Après, là où je suis vigilant, c'est sur la qualité de la prononciation. Mais sur un film comme celui-là, on est généralement obligé de refaire le son en post-production, donc on fait revenir les acteurs qui font de la post-synchronisation. Quand il y a des problèmes de doublage, d'intelligibilité d'un mot, d'accentuation d'un mot, j'ai plein de temps devant moi pour gérer ça. Nous avons consacré un mois et demi rien que pour faire du doublage à Pékin en prenant toutes les phrases qui n'étaient pas parfaitement ciselées. Si je tourne un film en français ou en anglais, c'est pareil.
Avez-vous d'autres projets de longs métrages en Chine?
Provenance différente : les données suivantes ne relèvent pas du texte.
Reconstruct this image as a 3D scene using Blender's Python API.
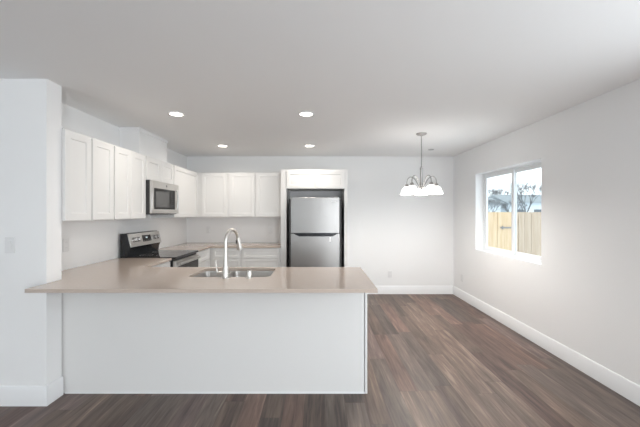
import bpy, bmesh, math, random
from mathutils import Vector, Matrix
random.seed(7)
C = bpy.context.scene.collection
S = bpy.context.scene
for o in list(bpy.data.objects): bpy.data.objects.remove(o)

# ---------------------------------------------------------------- camera
F = 325.0
cd = bpy.data.cameras.new('camera'); cam = bpy.data.objects.new('camera', cd); C.objects.link(cam)
cam.location = (0, 0, 1.437); cam.rotation_euler = (math.pi/2, 0, 0)
cd.sensor_width = 36; cd.lens = F*36/640; cd.shift_x = 2/640; cd.shift_y = -0.5/640
cd.clip_start = 0.05; cd.clip_end = 500
S.camera = cam

# ---------------------------------------------------------------- world, added fill lamps, exposure
w = bpy.data.worlds.new('overcast_sky'); S.world = w; w.use_nodes = True
wn = w.node_tree.nodes; wl = w.node_tree.links
bg = wn['Background']
bg.inputs[0].default_value = (0.90, 0.95, 1.0, 1); bg.inputs[1].default_value = 2.2
S.view_settings.view_transform = 'Standard'; S.view_settings.look = 'None'
S.view_settings.gamma = 1; S.view_settings.use_curve_mapping = False
S.view_settings.exposure = 0.19

def area(name, loc, rot, sx, sy, power, col):
    l = bpy.data.lights.new(name, 'AREA'); l.shape = 'RECTANGLE'; l.size = sx; l.size_y = sy
    l.energy = power; l.color = col
    o = bpy.data.objects.new(name, l); C.objects.link(o); o.location = loc; o.rotation_euler = rot
    return o
R = math.radians
# added fill lamps inside unseen, assumed windows; stand in for sky and snow light
DAY = (0.95, 0.972, 1.0)
area('fill_rear_left', (-2.7, -3.42, 1.35), (R(90), 0, 0), 2.3, 1.8, 5, DAY)
area('upward_fill_rear_left', (-2.7, -3.40, 1.2), (R(128), 0, 0), 2.3, 1.2, 8, DAY)  # upward lamps like this one are added to brighten the ceiling
area('fill_rear_right', (1.65, -3.42, 1.35), (R(90), 0, 0), 1.1, 1.8, 10, DAY)
area('upward_fill_rear_right', (1.65, -3.40, 1.2), (R(128), 0, 0), 1.1, 1.2, 78, DAY)
area('fill_left', (-4.42, -0.8, 1.45), (R(100), 0, R(-90)), 2.1, 1.3, 2, DAY)
area('fill_right', (2.38, 0.6, 1.2), (R(90), 0, R(90)), 2.2, 1.9, 22, DAY)
area('upward_fill_right', (2.36, 0.6, 1.0), (R(130), 0, R(90)), 2.2, 1.2, 4, DAY)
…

Il était question d'un accord de coproduction pour trois longs métrages avec la Chine...
J'ai été reçu avec tellement de cordialité. Les premiers jours, je me suis pincé. Je me suis dit : ils m'invitent très gentiment. Au bout d'un an, je me suis dit que ça faisait un an qu'ils m'inviaitent très gentiment, des diners amicaux, respectueux... Là, ça continue. Bien sûr, je serai très heureux de récidiver. Mais c'est toujours une question de projets. Pour aller travailler en Chine, il faut qu'il y ait une vraie raison.
On m'a laissé complètement libre. Le film que vous avez vu, c'est celui qui passe en Chine, sans aucune altération.
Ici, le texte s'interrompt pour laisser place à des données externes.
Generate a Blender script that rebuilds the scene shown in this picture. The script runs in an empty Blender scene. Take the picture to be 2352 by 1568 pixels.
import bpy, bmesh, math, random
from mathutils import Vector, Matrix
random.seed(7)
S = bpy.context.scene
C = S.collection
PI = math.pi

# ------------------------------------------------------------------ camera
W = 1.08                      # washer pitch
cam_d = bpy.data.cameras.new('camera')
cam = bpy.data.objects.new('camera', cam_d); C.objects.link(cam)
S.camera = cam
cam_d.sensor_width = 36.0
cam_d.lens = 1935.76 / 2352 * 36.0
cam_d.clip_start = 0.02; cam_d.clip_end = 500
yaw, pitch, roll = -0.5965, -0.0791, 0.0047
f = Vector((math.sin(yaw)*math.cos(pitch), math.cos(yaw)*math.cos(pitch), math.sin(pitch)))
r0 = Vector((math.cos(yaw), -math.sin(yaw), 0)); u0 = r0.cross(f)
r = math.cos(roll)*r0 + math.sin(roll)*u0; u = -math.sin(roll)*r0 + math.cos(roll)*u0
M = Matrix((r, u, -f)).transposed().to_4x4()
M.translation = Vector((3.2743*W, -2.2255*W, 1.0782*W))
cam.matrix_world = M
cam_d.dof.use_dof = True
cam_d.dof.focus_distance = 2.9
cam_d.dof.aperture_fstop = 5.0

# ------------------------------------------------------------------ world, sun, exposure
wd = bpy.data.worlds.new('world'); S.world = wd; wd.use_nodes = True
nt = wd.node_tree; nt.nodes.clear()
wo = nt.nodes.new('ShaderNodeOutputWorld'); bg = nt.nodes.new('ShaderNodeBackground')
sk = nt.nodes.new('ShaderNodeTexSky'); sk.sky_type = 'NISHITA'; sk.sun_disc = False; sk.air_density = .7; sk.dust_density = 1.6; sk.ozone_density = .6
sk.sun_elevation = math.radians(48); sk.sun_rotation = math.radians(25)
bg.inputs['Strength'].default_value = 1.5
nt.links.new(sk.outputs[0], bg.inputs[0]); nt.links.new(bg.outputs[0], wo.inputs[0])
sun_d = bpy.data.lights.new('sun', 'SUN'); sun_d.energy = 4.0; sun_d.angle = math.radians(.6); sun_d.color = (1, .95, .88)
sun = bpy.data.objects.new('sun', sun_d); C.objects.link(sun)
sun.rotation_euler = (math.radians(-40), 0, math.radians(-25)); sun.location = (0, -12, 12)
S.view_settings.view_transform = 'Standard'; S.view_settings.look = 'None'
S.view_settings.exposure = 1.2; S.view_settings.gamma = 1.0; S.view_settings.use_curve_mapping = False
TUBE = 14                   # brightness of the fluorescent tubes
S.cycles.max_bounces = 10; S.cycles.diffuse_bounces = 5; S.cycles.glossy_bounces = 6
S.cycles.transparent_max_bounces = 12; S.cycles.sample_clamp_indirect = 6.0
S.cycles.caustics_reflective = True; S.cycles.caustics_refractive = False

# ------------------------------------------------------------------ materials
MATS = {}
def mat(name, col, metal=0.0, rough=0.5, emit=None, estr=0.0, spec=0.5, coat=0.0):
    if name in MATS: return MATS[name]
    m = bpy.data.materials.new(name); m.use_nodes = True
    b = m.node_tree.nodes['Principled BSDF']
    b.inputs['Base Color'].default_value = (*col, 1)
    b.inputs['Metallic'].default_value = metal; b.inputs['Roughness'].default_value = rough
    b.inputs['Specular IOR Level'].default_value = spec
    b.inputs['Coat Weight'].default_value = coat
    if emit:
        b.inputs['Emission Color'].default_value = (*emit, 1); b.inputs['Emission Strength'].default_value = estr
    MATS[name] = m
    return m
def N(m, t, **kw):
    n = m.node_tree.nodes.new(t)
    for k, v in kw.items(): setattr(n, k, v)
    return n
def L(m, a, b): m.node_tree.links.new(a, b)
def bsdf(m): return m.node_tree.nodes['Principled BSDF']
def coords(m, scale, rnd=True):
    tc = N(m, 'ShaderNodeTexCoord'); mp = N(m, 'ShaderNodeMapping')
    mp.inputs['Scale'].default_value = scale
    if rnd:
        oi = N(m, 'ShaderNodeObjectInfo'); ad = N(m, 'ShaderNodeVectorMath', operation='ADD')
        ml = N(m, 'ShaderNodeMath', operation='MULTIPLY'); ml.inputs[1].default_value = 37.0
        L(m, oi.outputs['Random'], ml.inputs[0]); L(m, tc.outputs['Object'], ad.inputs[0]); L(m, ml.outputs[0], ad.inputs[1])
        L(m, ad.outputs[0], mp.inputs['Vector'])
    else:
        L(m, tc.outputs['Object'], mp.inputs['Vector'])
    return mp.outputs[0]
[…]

Non seulement j'ai été très bien accueilli, mais j'ai aussi beaucoup d'affection pour mes acteurs, pour mon équipe... J'ai une famille là-bas maintenant, ce que je ne pouvais pas imaginer... Je ne pouvais pas penser que ça se passerait d'une manière aussi fluide, dans une liberté dont on ne m'avait pas prévenu qu'elle existait. On m'a laissé complètement libre. Le film que vous avez vu, c'est celui qui passe en Chine, sans aucune altération.
Donc, oui, j'ai quelques projets en tête, mais c'est trop tôt là. Je suis encore avec ce Dernier Loup que je ne vais pas quitter tout de suite. J'ai encore pas mal de pays où je dois l'accompagner. Je repars en Asie dans quelques jours.